### The exercise
Set down exactly the lines of the listing below, please, beginning with the first and ending with the line that holds "return (f(r), f(g), f(b), 1.0)".
— START OF Data shown —
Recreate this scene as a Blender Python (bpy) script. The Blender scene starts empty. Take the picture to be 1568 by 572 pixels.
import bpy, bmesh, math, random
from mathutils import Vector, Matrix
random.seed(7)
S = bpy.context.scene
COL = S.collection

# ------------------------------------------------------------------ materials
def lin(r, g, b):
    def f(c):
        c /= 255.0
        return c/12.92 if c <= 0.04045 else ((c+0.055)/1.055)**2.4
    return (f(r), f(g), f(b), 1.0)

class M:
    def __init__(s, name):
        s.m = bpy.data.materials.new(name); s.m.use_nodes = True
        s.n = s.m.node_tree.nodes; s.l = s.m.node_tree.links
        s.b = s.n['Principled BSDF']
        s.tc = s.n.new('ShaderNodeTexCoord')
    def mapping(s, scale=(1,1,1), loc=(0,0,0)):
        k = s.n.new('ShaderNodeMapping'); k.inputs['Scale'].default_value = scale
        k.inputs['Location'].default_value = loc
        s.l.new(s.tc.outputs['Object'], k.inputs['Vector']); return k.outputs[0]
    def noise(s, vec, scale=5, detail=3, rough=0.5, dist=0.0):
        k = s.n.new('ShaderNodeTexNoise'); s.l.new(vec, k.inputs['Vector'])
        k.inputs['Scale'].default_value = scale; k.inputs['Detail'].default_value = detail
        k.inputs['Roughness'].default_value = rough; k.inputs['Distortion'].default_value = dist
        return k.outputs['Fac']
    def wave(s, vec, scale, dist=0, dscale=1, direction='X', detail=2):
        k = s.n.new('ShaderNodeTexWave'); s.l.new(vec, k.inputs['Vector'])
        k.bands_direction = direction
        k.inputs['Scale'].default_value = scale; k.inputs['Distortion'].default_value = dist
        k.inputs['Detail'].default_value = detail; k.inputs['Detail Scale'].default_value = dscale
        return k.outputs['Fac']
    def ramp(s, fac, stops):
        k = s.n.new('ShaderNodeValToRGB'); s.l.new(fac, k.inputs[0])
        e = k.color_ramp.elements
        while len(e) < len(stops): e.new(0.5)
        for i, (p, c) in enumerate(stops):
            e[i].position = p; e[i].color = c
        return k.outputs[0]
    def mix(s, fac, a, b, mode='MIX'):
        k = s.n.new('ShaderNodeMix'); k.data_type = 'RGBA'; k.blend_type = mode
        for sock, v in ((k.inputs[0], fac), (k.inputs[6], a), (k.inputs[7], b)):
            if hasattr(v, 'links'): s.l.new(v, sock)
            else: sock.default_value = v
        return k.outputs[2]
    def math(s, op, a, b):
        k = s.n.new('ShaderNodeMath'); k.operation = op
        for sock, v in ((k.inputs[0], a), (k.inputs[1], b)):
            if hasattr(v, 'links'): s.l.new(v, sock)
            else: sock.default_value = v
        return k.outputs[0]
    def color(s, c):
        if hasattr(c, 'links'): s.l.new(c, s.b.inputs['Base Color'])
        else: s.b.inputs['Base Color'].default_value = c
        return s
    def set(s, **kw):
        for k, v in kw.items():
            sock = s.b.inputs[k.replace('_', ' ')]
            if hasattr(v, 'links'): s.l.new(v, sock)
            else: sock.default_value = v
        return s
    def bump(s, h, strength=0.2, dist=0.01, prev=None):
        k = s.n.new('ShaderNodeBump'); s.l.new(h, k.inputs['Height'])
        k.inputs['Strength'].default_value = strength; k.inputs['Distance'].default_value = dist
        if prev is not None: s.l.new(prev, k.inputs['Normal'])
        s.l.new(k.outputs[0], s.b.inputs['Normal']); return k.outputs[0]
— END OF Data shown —
### Response
Recreate this scene as a Blender Python (bpy) script. The Blender scene starts empty. Take the picture to be 1568 by 572 pixels.
import bpy, bmesh, math, random
from mathutils import Vector, Matrix
random.seed(7)
S = bpy.context.scene
COL = S.collection

# ------------------------------------------------------------------ materials
def lin(r, g, b):
    def f(c):
        c /= 255.0
        return c/12.92 if c <= 0.04045 else ((c+0.055)/1.055)**2.4
    return (f(r), f(g), f(b), 1.0)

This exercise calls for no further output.